たからものは何?と聞かれるたびに私は世の中にありふれた回答を言う。
一度、正直に話したら引かれたからだ。当時、小学校低学年のわたしは友達のたからものは何?という質問に自信を持って答えた。
『私のたからものは全部!みんなお友達なの!』
返ってきた友達の言葉は予想していないものだった。
「何それ?」「そんなのあるわけないじゃん!」
まだ、幼かった私は純粋に自分の大好きな物たちを否定され、それ以降正直に話すのをやめた。
でも、一年一年と物たちと過ごし彼らとの思い出が増える中で恥ずべきことではないと気付いた。私は生まれて物心ついた時から、長い月日を経た物に神や魂が宿るいわゆる九十九神を信じている。
泣いて、笑って、旅をして。どんなときも一緒だった
私のたからもの全てについて語ろうと思ったが、量が多すぎるし彼らと私にしかわからない思い出が沢山あるので今回は中でも年数が長いものと、思い出深いもののみにしよう。
一つ目は、犬のパグのメガネケース。彼とは小学生の頃からなので11年目である。テストや受験、大変な勉強の時はいつも彼がそばにいてくれた。苦しいときは励ましてくれる私の戦友である。
二つ目は、アディダスのパーカーである。熱帯雨林のデザインでとてもお気に入りだった。防水機能付きで運動をしたり海外へ行く際は必ず一緒だった。そんな彼女が私の元から離れたのは、彼女と出会って3年目だった。ベトナムで移動中に無くなったことに気付いたのである。当時はもうそれはそれは探した。けど、見つからなかった。その夜、彼女と一緒に挑戦した初めての一人旅を思い出して悲しくて泣いた。きっと彼女は彼女のことを必要としている別の人のところへ行ってしまったのだろう。
新しい出会いの道へ。
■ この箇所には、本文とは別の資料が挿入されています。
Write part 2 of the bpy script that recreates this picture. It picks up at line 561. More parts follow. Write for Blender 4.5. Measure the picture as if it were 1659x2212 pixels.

私から離れても彼らの物語は続いている
役目が終わってないけど、壊れてしまった物は直し、まだ使えるけど、私のところで役目を終えた物は次の素敵な出会いを願ってリサイクルショップやバザーに出し、役目を終えて壊れてしまった物は捨てる。もちろん、どんな形であれ私の元から旅たつ物には沢山の感謝を伝える。
そんな物に魂なんて…と思う人もいるかもしれない。
あなたがその物を大切にする分だけ物もあなたの事を大切に思い、必要な時に現れてあなたを支えてくれる。悲しい時には励ましてくれ、嬉しい時には一緒に喜んでくれる。
その物が壊れたのなら身を呈してあなたを不幸から守ってくれたという事であり、その物が無くなったのならあなたのところでの役目を終え、必要な人の元へ旅立ったと言う事である。
私はこれからも愉快な仲間たちと暮らしていく。